• Material:

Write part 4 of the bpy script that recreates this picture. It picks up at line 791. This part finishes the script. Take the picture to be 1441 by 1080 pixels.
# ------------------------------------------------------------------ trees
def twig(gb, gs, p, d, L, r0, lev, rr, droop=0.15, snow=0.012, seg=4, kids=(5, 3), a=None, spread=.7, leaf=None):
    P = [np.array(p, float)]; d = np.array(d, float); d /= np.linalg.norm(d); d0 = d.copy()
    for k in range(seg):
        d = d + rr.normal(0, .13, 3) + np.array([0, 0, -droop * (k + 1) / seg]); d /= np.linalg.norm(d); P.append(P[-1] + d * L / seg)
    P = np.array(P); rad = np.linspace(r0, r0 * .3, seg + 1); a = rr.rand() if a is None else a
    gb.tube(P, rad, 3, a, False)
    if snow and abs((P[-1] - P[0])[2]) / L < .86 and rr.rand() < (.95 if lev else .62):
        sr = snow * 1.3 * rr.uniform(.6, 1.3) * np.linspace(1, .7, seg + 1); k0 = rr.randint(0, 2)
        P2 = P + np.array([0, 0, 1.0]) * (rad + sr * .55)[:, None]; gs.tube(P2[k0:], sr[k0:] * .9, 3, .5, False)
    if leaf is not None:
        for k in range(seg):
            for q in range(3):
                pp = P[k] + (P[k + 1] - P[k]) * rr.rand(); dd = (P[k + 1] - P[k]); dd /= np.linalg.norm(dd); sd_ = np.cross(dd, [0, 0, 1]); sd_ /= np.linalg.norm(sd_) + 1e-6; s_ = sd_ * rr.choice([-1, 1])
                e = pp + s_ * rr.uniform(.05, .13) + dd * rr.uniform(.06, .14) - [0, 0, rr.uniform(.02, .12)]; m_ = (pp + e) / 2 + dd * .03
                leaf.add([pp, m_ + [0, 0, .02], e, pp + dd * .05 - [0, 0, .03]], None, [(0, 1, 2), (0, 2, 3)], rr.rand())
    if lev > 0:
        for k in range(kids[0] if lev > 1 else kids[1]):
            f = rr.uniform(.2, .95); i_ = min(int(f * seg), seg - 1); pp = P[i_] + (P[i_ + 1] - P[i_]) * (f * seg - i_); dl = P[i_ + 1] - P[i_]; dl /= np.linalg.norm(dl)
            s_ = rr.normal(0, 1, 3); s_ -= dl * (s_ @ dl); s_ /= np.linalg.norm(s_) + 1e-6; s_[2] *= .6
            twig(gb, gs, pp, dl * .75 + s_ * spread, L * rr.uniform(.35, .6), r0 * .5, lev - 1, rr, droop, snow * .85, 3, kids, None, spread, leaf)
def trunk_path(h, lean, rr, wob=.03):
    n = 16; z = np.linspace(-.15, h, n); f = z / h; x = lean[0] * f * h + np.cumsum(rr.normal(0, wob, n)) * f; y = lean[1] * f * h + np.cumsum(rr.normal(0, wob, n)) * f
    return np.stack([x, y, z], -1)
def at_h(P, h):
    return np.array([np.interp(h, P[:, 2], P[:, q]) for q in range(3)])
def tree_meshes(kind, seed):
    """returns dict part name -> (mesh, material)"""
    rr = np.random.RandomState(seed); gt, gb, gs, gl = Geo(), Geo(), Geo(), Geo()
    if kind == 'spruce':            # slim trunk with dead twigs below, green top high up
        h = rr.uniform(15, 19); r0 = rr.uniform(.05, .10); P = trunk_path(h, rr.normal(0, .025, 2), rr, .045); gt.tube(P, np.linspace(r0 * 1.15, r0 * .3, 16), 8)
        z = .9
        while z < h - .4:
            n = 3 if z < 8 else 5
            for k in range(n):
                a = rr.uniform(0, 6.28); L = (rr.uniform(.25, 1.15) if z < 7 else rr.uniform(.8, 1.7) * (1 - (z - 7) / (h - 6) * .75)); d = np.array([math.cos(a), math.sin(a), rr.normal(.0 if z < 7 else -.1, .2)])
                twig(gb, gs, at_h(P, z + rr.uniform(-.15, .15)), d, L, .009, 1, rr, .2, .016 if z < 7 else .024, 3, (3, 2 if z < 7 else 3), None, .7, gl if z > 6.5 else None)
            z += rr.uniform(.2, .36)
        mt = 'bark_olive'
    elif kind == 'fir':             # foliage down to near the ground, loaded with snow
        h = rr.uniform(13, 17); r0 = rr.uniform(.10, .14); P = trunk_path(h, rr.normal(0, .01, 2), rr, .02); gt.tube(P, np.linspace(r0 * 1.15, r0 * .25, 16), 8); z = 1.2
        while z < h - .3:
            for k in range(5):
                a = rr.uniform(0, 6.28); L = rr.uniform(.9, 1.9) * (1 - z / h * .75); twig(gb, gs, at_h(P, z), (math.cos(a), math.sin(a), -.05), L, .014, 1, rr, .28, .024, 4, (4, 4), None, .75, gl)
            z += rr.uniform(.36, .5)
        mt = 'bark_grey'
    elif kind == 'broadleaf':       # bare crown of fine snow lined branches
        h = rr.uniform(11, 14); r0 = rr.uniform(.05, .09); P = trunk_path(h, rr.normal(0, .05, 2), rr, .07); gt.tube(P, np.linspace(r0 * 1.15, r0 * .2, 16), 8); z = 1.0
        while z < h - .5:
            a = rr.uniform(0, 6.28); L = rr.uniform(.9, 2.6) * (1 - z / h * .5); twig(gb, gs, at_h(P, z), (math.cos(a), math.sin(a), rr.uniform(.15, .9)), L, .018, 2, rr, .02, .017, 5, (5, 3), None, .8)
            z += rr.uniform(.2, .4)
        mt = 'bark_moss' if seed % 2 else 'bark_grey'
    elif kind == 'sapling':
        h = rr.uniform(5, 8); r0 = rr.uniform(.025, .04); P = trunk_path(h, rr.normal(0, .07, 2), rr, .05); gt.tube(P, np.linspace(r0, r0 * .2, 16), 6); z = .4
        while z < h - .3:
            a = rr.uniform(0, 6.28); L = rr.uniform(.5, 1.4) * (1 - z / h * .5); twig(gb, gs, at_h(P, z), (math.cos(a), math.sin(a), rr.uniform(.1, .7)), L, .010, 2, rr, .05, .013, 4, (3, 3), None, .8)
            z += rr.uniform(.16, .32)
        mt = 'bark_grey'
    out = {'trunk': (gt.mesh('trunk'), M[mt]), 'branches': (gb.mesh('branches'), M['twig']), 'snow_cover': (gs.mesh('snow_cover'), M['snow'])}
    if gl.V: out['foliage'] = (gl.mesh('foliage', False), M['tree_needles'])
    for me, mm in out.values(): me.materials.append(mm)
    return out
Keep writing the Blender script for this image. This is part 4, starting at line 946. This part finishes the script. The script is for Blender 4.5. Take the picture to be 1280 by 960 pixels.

• The task: From the listing above, extract all records word for word.

• Worked solution:
Write part 4 of the bpy script that recreates this picture. It picks up at line 791. This part finishes the script. Take the picture to be 1441 by 1080 pixels.
# ------------------------------------------------------------------ trees
def twig(gb, gs, p, d, L, r0, lev, rr, droop=0.15, snow=0.012, seg=4, kids=(5, 3), a=None, spread=.7, leaf=None):
    P = [np.array(p, float)]; d = np.array(d, float); d /= np.linalg.norm(d); d0 = d.copy()
    for k in range(seg):
        d = d + rr.normal(0, .13, 3) + np.array([0, 0, -droop * (k + 1) / seg]); d /= np.linalg.norm(d); P.append(P[-1] + d * L / seg)
    P = np.array(P); rad = np.linspace(r0, r0 * .3, seg + 1); a = rr.rand() if a is None else a
    gb.tube(P, rad, 3, a, False)
    if snow and abs((P[-1] - P[0])[2]) / L < .86 and rr.rand() < (.95 if lev else .62):
        sr = snow * 1.3 * rr.uniform(.6, 1.3) * np.linspace(1, .7, seg + 1); k0 = rr.randint(0, 2)
        P2 = P + np.array([0, 0, 1.0]) * (rad + sr * .55)[:, None]; gs.tube(P2[k0:], sr[k0:] * .9, 3, .5, False)
    if leaf is not None:
        for k in range(seg):
            for q in range(3):
                pp = P[k] + (P[k + 1] - P[k]) * rr.rand(); dd = (P[k + 1] - P[k]); dd /= np.linalg.norm(dd); sd_ = np.cross(dd, [0, 0, 1]); sd_ /= np.linalg.norm(sd_) + 1e-6; s_ = sd_ * rr.choice([-1, 1])
                e = pp + s_ * rr.uniform(.05, .13) + dd * rr.uniform(.06, .14) - [0, 0, rr.uniform(.02, .12)]; m_ = (pp + e) / 2 + dd * .03
                leaf.add([pp, m_ + [0, 0, .02], e, pp + dd * .05 - [0, 0, .03]], None, [(0, 1, 2), (0, 2, 3)], rr.rand())
    if lev > 0:
        for k in range(kids[0] if lev > 1 else kids[1]):
            f = rr.uniform(.2, .95); i_ = min(int(f * seg), seg - 1); pp = P[i_] + (P[i_ + 1] - P[i_]) * (f * seg - i_); dl = P[i_ + 1] - P[i_]; dl /= np.linalg.norm(dl)
            s_ = rr.normal(0, 1, 3); s_ -= dl * (s_ @ dl); s_ /= np.linalg.norm(s_) + 1e-6; s_[2] *= .6
            twig(gb, gs, pp, dl * .75 + s_ * spread, L * rr.uniform(.35, .6), r0 * .5, lev - 1, rr, droop, snow * .85, 3, kids, None, spread, leaf)
def trunk_path(h, lean, rr, wob=.03):
    n = 16; z = np.linspace(-.15, h, n); f = z / h; x = lean[0] * f * h + np.cumsum(rr.normal(0, wob, n)) * f; y = lean[1] * f * h + np.cumsum(rr.normal(0, wob, n)) * f
    return np.stack([x, y, z], -1)
def at_h(P, h):
    return np.array([np.interp(h, P[:, 2], P[:, q]) for q in range(3)])
def tree_meshes(kind, seed):
    """returns dict part name -> (mesh, material)"""
    rr = np.random.RandomState(seed); gt, gb, gs, gl = Geo(), Geo(), Geo(), Geo()
    if kind == 'spruce':            # slim trunk with dead twigs below, green top high up
        h = rr.uniform(15, 19); r0 = rr.uniform(.05, .10); P = trunk_path(h, rr.normal(0, .025, 2), rr, .045); gt.tube(P, np.linspace(r0 * 1.15, r0 * .3, 16), 8)
        z = .9
        while z < h - .4:
            n = 3 if z < 8 else 5
            for k in range(n):
                a = rr.uniform(0, 6.28); L = (rr.uniform(.25, 1.15) if z < 7 else rr.uniform(.8, 1.7) * (1 - (z - 7) / (h - 6) * .75)); d = np.array([math.cos(a), math.sin(a), rr.normal(.0 if z < 7 else -.1, .2)])
                twig(gb, gs, at_h(P, z + rr.uniform(-.15, .15)), d, L, .009, 1, rr, .2, .016 if z < 7 else .024, 3, (3, 2 if z < 7 else 3), None, .7, gl if z > 6.5 else None)
            z += rr.uniform(.2, .36)
        mt = 'bark_olive'
    elif kind == 'fir':             # foliage down to near the ground, loaded with snow
        h = rr.uniform(13, 17); r0 = rr.uniform(.10, .14); P = trunk_path(h, rr.normal(0, .01, 2), rr, .02); gt.tube(P, np.linspace(r0 * 1.15, r0 * .25, 16), 8); z = 1.2
        while z < h - .3:
            for k in range(5):
                a = rr.uniform(0, 6.28); L = rr.uniform(.9, 1.9) * (1 - z / h * .75); twig(gb, gs, at_h(P, z), (math.cos(a), math.sin(a), -.05), L, .014, 1, rr, .28, .024, 4, (4, 4), None, .75, gl)
            z += rr.uniform(.36, .5)
        mt = 'bark_grey'
    elif kind == 'broadleaf':       # bare crown of fine snow lined branches
        h = rr.uniform(11, 14); r0 = rr.uniform(.05, .09); P = trunk_path(h, rr.normal(0, .05, 2), rr, .07); gt.tube(P, np.linspace(r0 * 1.15, r0 * .2, 16), 8); z = 1.0
        while z < h - .5:
            a = rr.uniform(0, 6.28); L = rr.uniform(.9, 2.6) * (1 - z / h * .5); twig(gb, gs, at_h(P, z), (math.cos(a), math.sin(a), rr.uniform(.15, .9)), L, .018, 2, rr, .02, .017, 5, (5, 3), None, .8)
            z += rr.uniform(.2, .4)
        mt = 'bark_moss' if seed % 2 else 'bark_grey'
    elif kind == 'sapling':
        h = rr.uniform(5, 8); r0 = rr.uniform(.025, .04); P = trunk_path(h, rr.normal(0, .07, 2), rr, .05); gt.tube(P, np.linspace(r0, r0 * .2, 16), 6); z = .4
        while z < h - .3:
            a = rr.uniform(0, 6.28); L = rr.uniform(.5, 1.4) * (1 - z / h * .5); twig(gb, gs, at_h(P, z), (math.cos(a), math.sin(a), rr.uniform(.1, .7)), L, .010, 2, rr, .05, .013, 4, (3, 3), None, .8)
            z += rr.uniform(.16, .32)
        mt = 'bark_grey'
    out = {'trunk': (gt.mesh('trunk'), M[mt]), 'branches': (gb.mesh('branches'), M['twig']), 'snow_cover': (gs.mesh('snow_cover'), M['snow'])}
    if gl.V: out['foliage'] = (gl.mesh('foliage', False), M['tree_needles'])
    for me, mm in out.values(): me.materials.append(mm)
    return out
Keep writing the Blender script for this image. This is part 4, starting at line 946. This part finishes the script. The script is for Blender 4.5. Take the picture to be 1280 by 960 pixels.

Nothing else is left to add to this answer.